Known as the Common Core Booster, the stage was pulled by a semi-truck up the road from the Atlas Spaceflight Operations Center high bay to the 30-story VIF building where workers attached lifting cranes. The 106.6-foot-long stage was rotated vertical, then maneuvered into the building and stood upright on the mobile platform.

The stage is equipped with a dual-nozzle RD-180 main engine that will burn kerosene fuel and supercold liquid oxygen during the initial minutes of flight.

On Friday and continuing early next week, a pair of solid rocket boosters will be mounted on the north- and south-sides of the first stage.

Giving the rocket an added kick off the launch pad are solid-propellant boosters made by Aerojet Rocketdyne. Considered the world’s longest monolithic — or single-segment — solid boosters, the motors provide the extra thrust needed to increase the Atlas 5’s payload-carrying capacity.

Each booster stands 67 feet tall, has a diameter of just over five feet and weighs 102,000 pounds at launch. The slender white rockets have a lightweight graphite epoxy casing with an erosion-resistant insulation.

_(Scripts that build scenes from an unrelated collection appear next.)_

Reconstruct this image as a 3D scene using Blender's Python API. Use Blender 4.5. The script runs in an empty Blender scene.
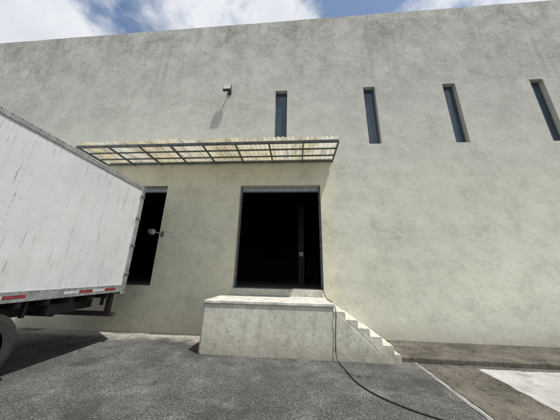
import bpy, bmesh, math, random
from mathutils import Matrix, Vector
random.seed(7)
S=bpy.context.scene
COL=S.collection

# ---------------------------------------------------------------- helpers
def new_mat(name):
    m=bpy.data.materials.new(name); m.use_nodes=True
    nt=m.node_tree
    for n in list(nt.nodes): nt.nodes.remove(n)
    out=nt.nodes.new('ShaderNodeOutputMaterial')
    b=nt.nodes.new('ShaderNodeBsdfPrincipled')
    nt.links.new(b.outputs[0],out.inputs[0])
    return m,nt,b,out
class G:
    def __init__(s,nt):
        s.nt=nt; s.tc=nt.nodes.new('ShaderNodeTexCoord').outputs['Object']
    def lk(s,a,b): s.nt.links.new(a,b)
    def mapv(s,scale=(1,1,1),rot=(0,0,0),loc=(0,0,0),src=None):
        n=s.nt.nodes.new('ShaderNodeMapping'); n.inputs['Scale'].default_value=scale
        n.inputs['Rotation'].default_value=rot; n.inputs['Location'].default_value=loc
        s.lk(src or s.tc,n.inputs['Vector']); return n.outputs[0]
    def noise(s,scale,detail=4,rough=.55,vec=None,dist=0):
        n=s.nt.nodes.new('ShaderNodeTexNoise'); n.inputs['Scale'].default_value=scale
        n.inputs['Detail'].default_value=detail; n.inputs['Roughness'].default_value=rough
        n.inputs['Distortion'].default_value=dist
        s.lk(vec or s.tc,n.inputs['Vector']); return n.outputs['Fac']
    def voro(s,scale,feature='F1',vec=None,out='Distance'):
        n=s.nt.nodes.new('ShaderNodeTexVoronoi'); n.feature=feature; n.inputs['Scale'].default_value=scale
        s.lk(vec or s.tc,n.inputs['Vector']); return n.outputs[out]
    def rng(s,v,a,b,c=0,d=1,smooth=False):
        n=s.nt.nodes.new('ShaderNodeMapRange'); n.inputs[1].default_value=a;n.inputs[2].default_value=b
        n.inputs[3].default_value=c;n.inputs[4].default_value=d
        if smooth: n.interpolation_type='SMOOTHSTEP'
        s.lk(v,n.inputs[0]); return n.outputs[0]
    def math(s,op,a,b=None):
        n=s.nt.nodes.new('ShaderNodeMath'); n.operation=op
        for i,v in enumerate((a,b)):
            if v is None: continue
            if isinstance(v,(int,float)): n.inputs[i].default_value=v
            else: s.lk(v,n.inputs[i])
        return n.outputs[0]
    def mul(s,a,b): return s.math('MULTIPLY',a,b)
    def add(s,a,b): return s.math('ADD',a,b)
    def mix(s,f,a,b,mode='MIX'):
        n=s.nt.nodes.new('ShaderNodeMix'); n.data_type='RGBA'; n.blend_type=mode
        for i,v in ((0,f),(6,a),(7,b)):
            if isinstance(v,(int,float)): n.inputs[i].default_value=v
            elif isinstance(v,tuple): n.inputs[i].default_value=(*v,1)
            else: s.lk(v,n.inputs[i])
        return n.outputs[2]
    def xyz(s,src=None):
        n=s.nt.nodes.new('ShaderNodeSeparateXYZ'); s.lk(src or s.tc,n.inputs[0]); return n.outputs
    def bump(s,h,strength,dist,b):
        n=s.nt.nodes.new('ShaderNodeBump'); n.inputs['Strength'].default_value=strength
        n.inputs['Distance'].default_value=dist; s.lk(h,n.inputs['Height']); s.lk(n.outputs[0],b.inputs['Normal'])
def simple(name,col,rough=.6,metal=0,var=.25,scale=6,bump=.1):
    m,nt,b,_=new_mat(name); g=G(nt)
    f=g.noise(scale,4,.6)
    d=tuple(c*(1-var) for c in col); l=tuple(min(1,c*(1+var)) for c in col)
    g.lk(g.mix(g.rng(f,.3,.7),d,l),b.inputs['Base Color'])
    b.inputs['Roughness'].default_value=rough; b.inputs['Metallic'].default_value=metal
    if bump: g.bump(g.noise(scale*8,2,.6),bump,.01,b)
    return m
def empty(name):
    e=bpy.data.objects.new(name,None); COL.objects.link(e); return e
def obj(name,bm,mats,parent=None,smooth=False):
    me=bpy.data.meshes.new(name); bmesh.ops.recalc_face_normals(bm,faces=bm.faces[:])
    bm.to_mesh(me); bm.free()
    for m in (mats if isinstance(mats,(list,tuple)) else [mats]): me.materials.append(m)
    if smooth:
        for p in me.polygons: p.use_smooth=True
    o=bpy.data.objects.new(name,me); COL.objects.link(o)
    if parent: o.parent=parent
    return o
def addbox(bm,x0,x1,y0,y1,z0,z1,mi=0,bev=0):
    vs=[bm.verts.new((x,y,z)) for x in(x0,x1) for y in(y0,y1) for z in(z0,z1)]
    F=[]
    for idx in((0,1,3,2),(4,6,7,5),(0,4,5,1),(2,3,7,6),(0,2,6,4),(1,5,7,3)):
        f=bm.faces.new([vs[i] for i in idx]); f.material_index=mi; F.append(f)
    if bev:
        es=list({e for f in F for e in f.edges})
        r=bmesh.ops.bevel(bm,geom=es,offset=bev,segments=2,affect='EDGES',profile=.5)
        for f in r['faces']: f.material_index=mi
def box(name,x0,x1,y0,y1,z0,z1,mat,parent=None,bev=0):
    bm=bmesh.new(); addbox(bm,x0,x1,y0,y1,z0,z1,0,bev); return obj(name,bm,mat,parent)
def cyl(bm,c,r,h,axis='X',seg=32,mi=0,r2=None):
    rot={'X':Matrix.Rotation(math.pi/2,4,'Y'),'Y':Matrix.Rotation(math.pi/2,4,'X'),'Z':Matrix()}[axis]
    n0=len(bm.faces)
    bmesh.ops.create_cone(bm,cap_ends=True,segments=seg,radius1=r,radius2=r if r2 is None else r2,depth=h,matrix=Matrix.Translation(c)@rot)
    bm.faces.ensure_lookup_table()
    for f in bm.faces[n0:]: f.material_index=mi

# ---------------------------------------------------------------- materials
mw,nt,b,_=new_mat('weathered_plaster'); g=G(nt); x,y,z=g.xyz()
n_low=g.noise(.33,5,.6); n_mid=g.noise(1.9,7,.7); n_fine=g.noise(9,6,.8)
base=g.mix(g.rng(n_low,.35,.65),(.555,.55,.455),(.645,.64,.535))
base=g.mix(g.rng(g.add(z,g.mul(n_low,4)),4.5,9.0),base,(.495,.495,.445))
mask=g.mul(g.rng(g.add(x,g.mul(n_mid,.5)),1.25,1.5,1,0),g.rng(g.add(z,g.mul(n_mid,.5)),5.1,5.5,1,0))
base=g.mix(g.mul(mask,.8),base,(.66,.63,.475))
base=g.mix(g.mul(g.rng(n_mid,.50,.70),.42),base,(.32,.315,.26))
base=g.mix(g.mul(g.rng(n_mid,.34,.45,1,0),.25),base,(.72,.715,.63))
# scattered grime, grainy at the edges
grime=g.mul(g.rng(g.noise(.7,6,.7,g.mapv(loc=(11,0,5))),.48,.66),g.rng(n_fine,.40,.58))
base=g.mix(g.mul(grime,.42),base,(.24,.235,.195))
# mould towards the top
zt=g.rng(g.add(z,g.mul(n_low,6)),9.4,14.0)
patch=g.mul(g.rng(g.noise(.9,7,.76,g.mapv((1,1,.8),loc=(3,0,1)),.4),.42,.64),g.rng(n_fine,.36,.56,.35,1))
base=g.mix(g.mul(g.mul(patch,g.add(zt,.05)),.82),base,(.20,.197,.172))
st=g.mul(g.rng(g.noise(1.0,6,.65,g.mapv((3.1,1,.16))),.52,.72),g.rng(g.noise(.5,2,.5,g.mapv(loc=(8,0,2))),.45,.6))
base=g.mix(g.mul(g.mul(st,g.add(zt,.12)),.65),base,(.20,.195,.17))
sp=g.rng(g.noise(7,7,.82),.555,.65)
base=g.mix(g.mul(sp,g.add(g.mul(zt,.8),.20)),base,(.15,.145,.12))
sp2=g.rng(g.noise(34,3,.7),.57,.69)
base=g.mix(g.mul(sp2,g.add(g.mul(zt,.35),.27)),base,(.20,.19,.155))
ft=g.rng(g.add(z,g.mul(n_mid,.6)),.25,.8,1,0)
base=g.mix(g.mul(ft,.45),base,(.22,.20,.15))
g.lk(base,b.inputs['Base Color']); b.inputs['Roughness'].default_value=.95
b.inputs['Specular IOR Level'].default_value=.12
h=g.add(g.mul(g.noise(1.3,3,.5),1.7),g.add(g.mul(g.noise(11,5,.6),.28),g.mul(g.noise(60,2,.6),.12)))
g.bump(h,.36,.04,b)
M_WALL=mw

md,nt,b,_=new_mat('painted_concrete'); g=G(nt); x,y,z=g.xyz()
base=g.mix(g.rng(g.noise(1.2,5,.6),.35,.65),(.48,.465,.385),(.59,.575,.49))
base=g.mix(g.mul(g.rng(g.noise(3.2,7,.72,g.mapv((1.4,1,.8))),.48,.66),.6),base,(.27,.255,.195))
base=g.mix(g.mul(g.rng(g.add(z,g.mul(g.noise(4,5),.5)),.2,.65,1,0),.55),base,(.22,.20,.15))
base=g.mix(g.mul(g.rng(g.noise(13,6,.8),.56,.66),.65),base,(.12,.115,.09))
g.lk(base,b.inputs['Base Color']); b.inputs['Roughness'].default_value=.95; b.inputs['Specular IOR Level'].default_value=.12
g.bump(g.add(g.noise(4,5,.6),g.mul(g.noise(40,3,.6),.15)),.4,.03,b)
M_DOCK=md
M_SLAB=simple('worn_slab_concrete',(.50,.49,.44),.9,0,.35,5,.25)

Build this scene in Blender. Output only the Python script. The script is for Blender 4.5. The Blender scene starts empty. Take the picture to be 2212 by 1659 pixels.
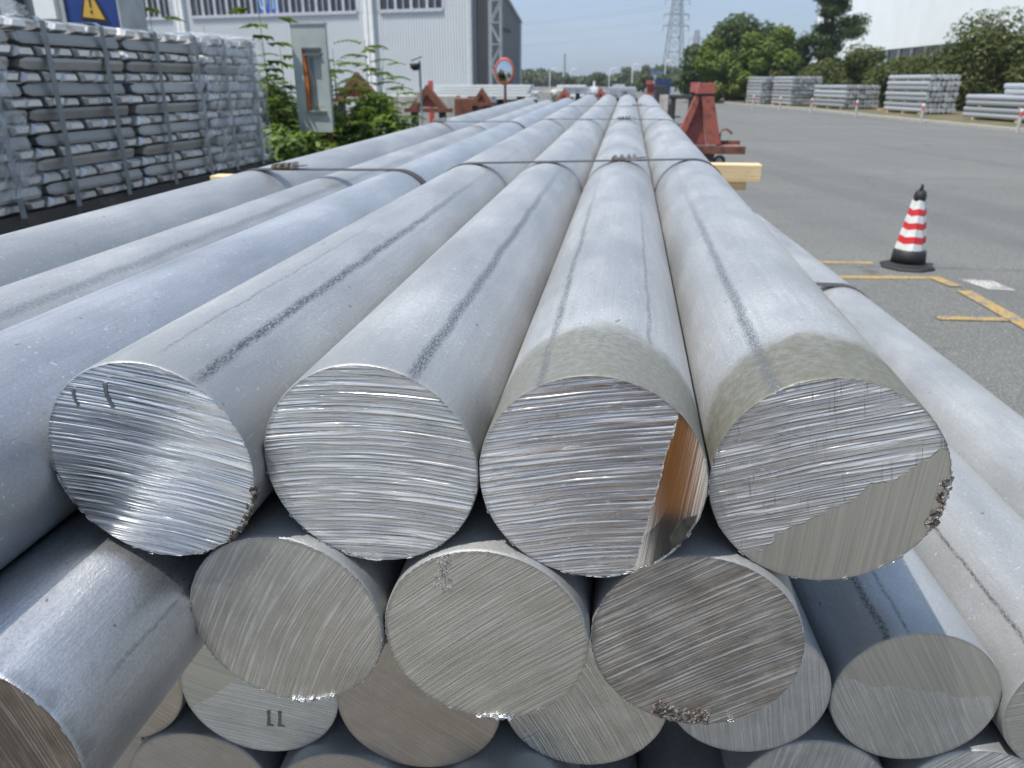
import bpy, bmesh, math, random
import numpy as np
from mathutils import Matrix, Vector
rnd = random.Random(7)
npr = np.random.default_rng(11)
C = bpy.context.scene.collection
PI = math.pi
R = math.radians
sc = bpy.context.scene
HC = 1.65                                  # height of the photographer's phone

# ------------------------------------------------------------------ camera
pit, yaw = 0.3749, -0.1415
fwd = Vector((math.sin(yaw)*math.cos(pit), math.cos(yaw)*math.cos(pit), -math.sin(pit)))
rt = Vector((math.cos(yaw), -math.sin(yaw), 0)); up = rt.cross(fwd)
cd = bpy.data.cameras.new('camera'); cam = bpy.data.objects.new('camera', cd); C.objects.link(cam)
cam.matrix_world = Matrix(((rt.x, up.x, -fwd.x, 0), (rt.y, up.y, -fwd.y, 0), (rt.z, up.z, -fwd.z, HC), (0, 0, 0, 1)))
cd.sensor_width = 36; cd.lens = 36*1661/2212
cd.clip_start = 0.02; cd.clip_end = 3000
cd.dof.use_dof = True; cd.dof.focus_distance = 0.68; cd.dof.aperture_fstop = 11.0
sc.camera = cam

# ------------------------------------------------------------------ light
S = Vector((-0.38, -0.27, 1.0)).normalized()   # towards the sun
sun_el = math.asin(S.z); sun_az = math.atan2(S.x, S.y)
w = bpy.data.worlds.new('World'); sc.world = w; w.use_nodes = True
nt = w.node_tree; nt.nodes.clear()
out = nt.nodes.new('ShaderNodeOutputWorld'); bg = nt.nodes.new('ShaderNodeBackground')
sky = nt.nodes.new('ShaderNodeTexSky'); sky.sky_type = 'NISHITA'; sky.sun_disc = False
sky.sun_elevation = sun_el; sky.sun_rotation = sun_az
sky.air_density = 1.2; sky.dust_density = 1.2; sky.ozone_density = 2.2
tc = nt.nodes.new('ShaderNodeTexCoord')
mp = nt.nodes.new('ShaderNodeMapping'); mp.inputs['Scale'].default_value = (1, 1, 5); mp.inputs['Rotation'].default_value = (0.15, 0.1, 0)
n1 = nt.nodes.new('ShaderNodeTexNoise'); n1.inputs['Scale'].default_value = 2.2; n1.inputs['Detail'].default_value = 6; n1.inputs['Roughness'].default_value = .55
cr = nt.nodes.new('ShaderNodeMapRange'); cr.inputs[1].default_value = .38; cr.inputs[2].default_value = .75; cr.inputs[3].default_value = 0.48; cr.inputs[4].default_value = 0.85
mx = nt.nodes.new('ShaderNodeMix'); mx.data_type = 'RGBA'
mx.inputs[7].default_value = (5.1, 6.9, 9.9, 1)
nt.links.new(tc.outputs['Generated'], mp.inputs[0]); nt.links.new(mp.outputs[0], n1.inputs['Vector'])
nt.links.new(n1.outputs[0], cr.inputs[0]); nt.links.new(cr.outputs[0], mx.inputs[0])
nt.links.new(sky.outputs[0], mx.inputs[6]); nt.links.new(mx.outputs[2], bg.inputs[0])
bg.inputs[1].default_value = 0.076
nt.links.new(bg.outputs[0], out.inputs[0])
sd = bpy.data.lights.new('sun', 'SUN'); sd.energy = 4.4; sd.angle = R(0.5); sd.color = (1, .965, .9)
so = bpy.data.objects.new('sun', sd); C.objects.link(so); so.rotation_euler = S.to_track_quat('Z', 'Y').to_euler(); so.location = (0, 0, 30)
sc.view_settings.view_transform = 'Standard'; sc.view_settings.look = 'None'
sc.view_settings.exposure = 0.32; sc.view_settings.gamma = 1.0
sc.render.engine = 'CYCLES'
sc.cycles.max_bounces = 6; sc.cycles.transparent_max_bounces = 12

# ------------------------------------------------------------------ material helpers
class T:
    """small node-tree writer"""
    def __init__(s, name):
        s.m = bpy.data.materials.new(name); s.m.use_nodes = True; s.t = s.m.node_tree; s.t.nodes.clear()
        s.out = s.t.nodes.new('ShaderNodeOutputMaterial'); s.p = s.t.nodes.new('ShaderNodeBsdfPrincipled')
        s.t.links.new(s.p.outputs[0], s.out.inputs[0]); s.tc = s.t.nodes.new('ShaderNodeTexCoord')
    def put(s, sock, v):
        if isinstance(v, bpy.types.NodeSocket): s.t.links.new(v, sock)
        elif isinstance(v, (tuple, list)) and len(v) == 3 and sock.type == 'RGBA': sock.default_value = (*v, 1)
        else: sock.default_value = v
    def math(s, op, a, b=0, c=0, clamp=False):
        n = s.t.nodes.new('ShaderNodeMath'); n.operation = op; n.use_clamp = clamp
        s.put(n.inputs[0], a); s.put(n.inputs[1], b); s.put(n.inputs[2], c); return n.outputs[0]
    def xyz(s, v):
        n = s.t.nodes.new('ShaderNodeSeparateXYZ'); s.put(n.inputs[0], v); return n.outputs[0], n.outputs[1], n.outputs[2]
    def vec(s, x, y, z):
        n = s.t.nodes.new('ShaderNodeCombineXYZ'); s.put(n.inputs[0], x); s.put(n.inputs[1], y); s.put(n.inputs[2], z); return n.outputs[0]
    def noise(s, v, scale=1, detail=2, rough=.5, dist=0):
        n = s.t.nodes.new('ShaderNodeTexNoise'); s.put(n.inputs['Vector'], v); n.inputs['Scale'].default_value = scale
        n.inputs['Detail'].default_value = detail; n.inputs['Roughness'].default_value = rough; n.inputs['Distortion'].default_value = dist
        return n.outputs[0]
    def voro(s, v, scale=1, feature='F1'):
        n = s.t.nodes.new('ShaderNodeTexVoronoi'); n.feature = feature; s.put(n.inputs['Vector'], v); n.inputs['Scale'].default_value = scale; return n.outputs[0]
    def rng(s, v, a, b, c=0., d=1., smooth=False):
        n = s.t.nodes.new('ShaderNodeMapRange'); n.interpolation_type = 'SMOOTHSTEP' if smooth else 'LINEAR'
        for i, x in enumerate((v, a, b, c, d)): s.put(n.inputs[i], x)
        return n.outputs[0]
    def mix(s, f, a, b):
        n = s.t.nodes.new('ShaderNodeMix'); n.data_type = 'RGBA'; s.put(n.inputs[0], f); s.put(n.inputs[6], a); s.put(n.inputs[7], b); return n.outputs[2]
    def fmix(s, f, a, b):
        n = s.t.nodes.new('ShaderNodeMix'); n.data_type = 'FLOAT'; s.put(n.inputs[0], f); s.put(n.inputs[2], a); s.put(n.inputs[3], b); return n.outputs[0]
    def bump(s, h, strength=.5, dist=.01):
        n = s.t.nodes.new('ShaderNodeBump'); s.put(n.inputs['Strength'], strength); n.inputs['Distance'].default_value = dist
        s.put(n.inputs['Height'], h); s.t.links.new(n.outputs[0], s.p.inputs['Normal'])
    def set(s, **k):
        for a, v in k.items(): s.put(s.p.inputs[a.replace('_', ' ')], v)
        return s.m

def simple(name, col, rough=.6, metal=0., var=.15, scale=6, bump=0, bscale=None, detail=5):
    t = T(name); o = t.tc.outputs['Object']
    n = t.noise(o, scale, detail, .6)
    d = tuple(max(0, c*(1-var*1.6)) for c in col); u = tuple(min(1, c*(1+var)) for c in col)
    t.set(Base_Color=t.mix(t.rng(n, .3, .7), d, u), Roughness=rough, Metallic=metal)
    if bump: t.bump(t.noise(o, bscale or scale*4, 4), .5, bump)
    return t.m

# ------------------------------------------------------------------ object helpers
def tag(o, label=None, cat=None, group=None, kind=None):
    if label: o['label'] = label
    if cat: o['category'] = cat
    if group: o['group'] = group
    if kind: o['kind'] = kind
    return o
def link(name, me, mat=None, parent=None, smooth=False):
    o = bpy.data.objects.new(name, me); C.objects.link(o)
    if mat and not me.materials: me.materials.append(mat)
    if parent: o.parent = parent
    if smooth: me.polygons.foreach_set('use_smooth', [True]*len(me.polygons))
    return o
def empty(name, loc=(0, 0, 0), rz=0, **k):
    o = bpy.data.objects.new(name, None); C.objects.link(o); o.location = loc; o.rotation_euler.z = rz; o.empty_display_size = .1
    return tag(o, **k)
class MB:
    def __init__(s): s.v = []; s.f = []
    def box(s, x0, x1, y0, y1, z0, z1):
        b = len(s.v)
        s.v += [(x0, y0, z0), (x1, y0, z0), (x1, y1, z0), (x0, y1, z0), (x0, y0, z1), (x1, y0, z1), (x1, y1, z1), (x0, y1, z1)]
        s.f += [tuple(b+i for i in q) for q in ((3, 2, 1, 0), (4, 5, 6, 7), (0, 1, 5, 4), (1, 2, 6, 5), (2, 3, 7, 6), (3, 0, 4, 7))]; return s
    def bar(s, a, b, w_, h=None, upv=(0, 0, 1)):
        a = Vector(a); b = Vector(b); d = (b-a).normalized(); h = h or w_
        u = Vector(upv)
        if abs(d.dot(u)) > .95: u = Vector((0, 1, 0))
        x = d.cross(u).normalized()*w_/2; y = x.cross(d).normalized()*h/2; k = len(s.v)
        for p in (a, b): s.v += [tuple(p-x-y), tuple(p+x-y), tuple(p+x+y), tuple(p-x+y)]
        s.f += [tuple(k+i for i in q) for q in ((0, 1, 2, 3), (7, 6, 5, 4), (0, 4, 5, 1), (1, 5, 6, 2), (2, 6, 7, 3), (3, 7, 4, 0))]; return s
    def tube(s, pts, rad, n=10, cap=True):
        pts = [Vector(p) for p in pts]; k = len(s.v); rr = rad if isinstance(rad, (list, tuple)) else [rad]*len(pts)
        for i, p in enumerate(pts):
            d = (pts[min(i+1, len(pts)-1)]-pts[max(i-1, 0)]).normalized(); u = Vector((0, 0, 1)) if abs(d.z) < .9 else Vector((1, 0, 0))
            x = d.cross(u).normalized(); y = x.cross(d)
            for j in range(n):
                t = 2*PI*j/n; s.v.append(tuple(p+(x*math.cos(t)+y*math.sin(t))*rr[i]))
        for i in range(len(pts)-1):
            for j in range(n): s.f.append((k+i*n+j, k+i*n+(j+1) % n, k+(i+1)*n+(j+1) % n, k+(i+1)*n+j))
        if cap: s.f.append(tuple(k+j for j in range(n))[::-1]); s.f.append(tuple(k+(len(pts)-1)*n+j for j in range(n)))
        return s
    def prism(s, poly, y0, y1):           # polygon in xz extruded along y
        k = len(s.v); n = len(poly)
        s.v += [(x, y0, z) for x, z in poly]+[(x, y1, z) for x, z in poly]
        s.f.append(tuple(range(k, k+n))); s.f.append(tuple(range(k+2*n-1, k+n-1, -1)))
        for i in range(n): j = (i+1) % n; s.f.append((k+j, k+i, k+n+i, k+n+j))
        return s
    def lathe(s, prof, n=24, c=(0, 0, 0)):
        k = len(s.v)
        for r_, z in prof:
            for j in range(n): t = 2*PI*j/n; s.v.append((c[0]+r_*math.cos(t), c[1]+r_*math.sin(t), c[2]+z))
        for i in range(len(prof)-1):
            for j in range(n): s.f.append((k+i*n+j, k+i*n+(j+1) % n, k+(i+1)*n+(j+1) % n, k+(i+1)*n+j))
        s.f.append(tuple(k+j for j in range(n))[::-1]); s.f.append(tuple(k+(len(prof)-1)*n+j for j in range(n)))
        return s
    def mesh(s, name):
        me = bpy.data.meshes.new(name); me.from_pydata(s.v, [], s.f); me.update()
        bm = bmesh.new(); bm.from_mesh(me); bmesh.ops.recalc_face_normals(bm, faces=bm.faces); bm.to_mesh(me); bm.free(); return me
    def build(s, name, mat, parent=None, smooth=False, bevel=0):
        o = link(name, s.mesh(name), mat, parent, smooth)
        if bevel:
            b = o.modifiers.new('bevel', 'BEVEL'); b.width = bevel; b.segments = 2; b.limit_method = 'ANGLE'
        return o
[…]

The solid fuel is high-performance class 1.3 HTPB propellant.

Also upcoming will be installation of the interstage adapter that tappers the 12.5-foot diameter first stage to the 10-foot-wide Centaur upper stage.

The cryogenic upper stage will be hoisted atop the interstage on Feb. 11 to complete the basic buildup of the Atlas 5.

Centaur’s single RL10 engine, fueled by liquid hydrogen and liquid oxygen, will perform the necessary burns to achieve orbital velocity and then shape the orbit for deployment of MMS.

The stage is 41.5 feet in length and also houses the navigation unit that serves as the rocket’s guidance brain.

The rocket is known as the 421 configuration of the multi-variant Atlas 5 family, which is tailored with strap-on solid boosters and different sized nose cones to match the cargo’s mass and size.

The four MMS spacecraft arrived from the Goddard Space Flight Center on Oct. 29 and Nov. 12 and have since undergone preflight testing at the Astrotech processing facility in Titusville.

The satellite will be encapsulated in the rocket’s nose cone at the end of this month in preparation for delivery to the VIF and mounting atop the Centaur in early March to finish assembly of the 195-foot-tall launcher.

“Processing remains on pace for a targeted March 12 launch,” a NASA spokesman says.

Rollout to the launch complex occurs the day before liftoff as the 1.4-million pound platform rides the rail tracks 1,800 feet from the VIF to the pad.

It will be the 53rd Atlas 5 launch and the second this year.